## LISTED ENTRIES

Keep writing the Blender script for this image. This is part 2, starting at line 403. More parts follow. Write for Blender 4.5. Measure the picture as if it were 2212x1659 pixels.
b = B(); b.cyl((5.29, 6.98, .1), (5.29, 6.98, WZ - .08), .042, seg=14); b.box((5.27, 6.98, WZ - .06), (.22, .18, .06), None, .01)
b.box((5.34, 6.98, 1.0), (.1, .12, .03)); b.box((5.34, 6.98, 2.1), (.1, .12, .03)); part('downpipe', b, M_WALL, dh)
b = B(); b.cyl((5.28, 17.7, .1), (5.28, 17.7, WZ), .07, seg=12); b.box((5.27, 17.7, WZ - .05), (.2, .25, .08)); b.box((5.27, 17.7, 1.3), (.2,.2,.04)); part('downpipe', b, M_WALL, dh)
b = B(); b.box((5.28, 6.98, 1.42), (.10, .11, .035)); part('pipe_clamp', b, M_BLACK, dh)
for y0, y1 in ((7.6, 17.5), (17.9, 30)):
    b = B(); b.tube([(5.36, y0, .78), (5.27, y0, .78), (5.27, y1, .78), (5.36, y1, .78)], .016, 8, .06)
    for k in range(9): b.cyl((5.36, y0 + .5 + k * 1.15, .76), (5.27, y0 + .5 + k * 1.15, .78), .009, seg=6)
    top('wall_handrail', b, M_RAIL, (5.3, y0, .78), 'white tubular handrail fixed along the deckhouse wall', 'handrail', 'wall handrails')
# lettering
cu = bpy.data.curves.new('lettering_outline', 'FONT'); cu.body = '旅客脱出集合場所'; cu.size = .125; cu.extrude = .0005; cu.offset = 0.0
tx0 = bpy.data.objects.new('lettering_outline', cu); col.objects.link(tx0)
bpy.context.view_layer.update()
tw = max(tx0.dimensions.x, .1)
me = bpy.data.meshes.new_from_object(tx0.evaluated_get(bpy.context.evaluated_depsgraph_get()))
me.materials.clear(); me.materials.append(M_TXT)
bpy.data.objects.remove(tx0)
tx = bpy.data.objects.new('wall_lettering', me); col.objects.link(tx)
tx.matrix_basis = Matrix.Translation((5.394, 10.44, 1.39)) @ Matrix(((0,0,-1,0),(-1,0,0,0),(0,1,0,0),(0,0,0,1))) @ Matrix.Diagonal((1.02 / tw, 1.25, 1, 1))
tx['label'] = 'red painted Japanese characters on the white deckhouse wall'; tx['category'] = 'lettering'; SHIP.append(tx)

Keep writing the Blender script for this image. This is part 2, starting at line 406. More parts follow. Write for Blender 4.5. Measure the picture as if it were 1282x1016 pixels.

## WHAT THE TASK REQUIRES
Quote the data above in full, changing nothing.

## FULL SOLUTION
Keep writing the Blender script for this image. This is part 2, starting at line 403. More parts follow. Write for Blender 4.5. Measure the picture as if it were 2212x1659 pixels.
b = B(); b.cyl((5.29, 6.98, .1), (5.29, 6.98, WZ - .08), .042, seg=14); b.box((5.27, 6.98, WZ - .06), (.22, .18, .06), None, .01)
b.box((5.34, 6.98, 1.0), (.1, .12, .03)); b.box((5.34, 6.98, 2.1), (.1, .12, .03)); part('downpipe', b, M_WALL, dh)
b = B(); b.cyl((5.28, 17.7, .1), (5.28, 17.7, WZ), .07, seg=12); b.box((5.27, 17.7, WZ - .05), (.2, .25, .08)); b.box((5.27, 17.7, 1.3), (.2,.2,.04)); part('downpipe', b, M_WALL, dh)
b = B(); b.box((5.28, 6.98, 1.42), (.10, .11, .035)); part('pipe_clamp', b, M_BLACK, dh)
for y0, y1 in ((7.6, 17.5), (17.9, 30)):
    b = B(); b.tube([(5.36, y0, .78), (5.27, y0, .78), (5.27, y1, .78), (5.36, y1, .78)], .016, 8, .06)
    for k in range(9): b.cyl((5.36, y0 + .5 + k * 1.15, .76), (5.27, y0 + .5 + k * 1.15, .78), .009, seg=6)
    top('wall_handrail', b, M_RAIL, (5.3, y0, .78), 'white tubular handrail fixed along the deckhouse wall', 'handrail', 'wall handrails')
# lettering
cu = bpy.data.curves.new('lettering_outline', 'FONT'); cu.body = '旅客脱出集合場所'; cu.size = .125; cu.extrude = .0005; cu.offset = 0.0
tx0 = bpy.data.objects.new('lettering_outline', cu); col.objects.link(tx0)
bpy.context.view_layer.update()
tw = max(tx0.dimensions.x, .1)
me = bpy.data.meshes.new_from_object(tx0.evaluated_get(bpy.context.evaluated_depsgraph_get()))
me.materials.clear(); me.materials.append(M_TXT)
bpy.data.objects.remove(tx0)
tx = bpy.data.objects.new('wall_lettering', me); col.objects.link(tx)
tx.matrix_basis = Matrix.Translation((5.394, 10.44, 1.39)) @ Matrix(((0,0,-1,0),(-1,0,0,0),(0,1,0,0),(0,0,0,1))) @ Matrix.Diagonal((1.02 / tw, 1.25, 1, 1))
tx['label'] = 'red painted Japanese characters on the white deckhouse wall'; tx['category'] = 'lettering'; SHIP.append(tx)

Keep writing the Blender script for this image. This is part 2, starting at line 406. More parts follow. Write for Blender 4.5. Measure the picture as if it were 1282x1016 pixels.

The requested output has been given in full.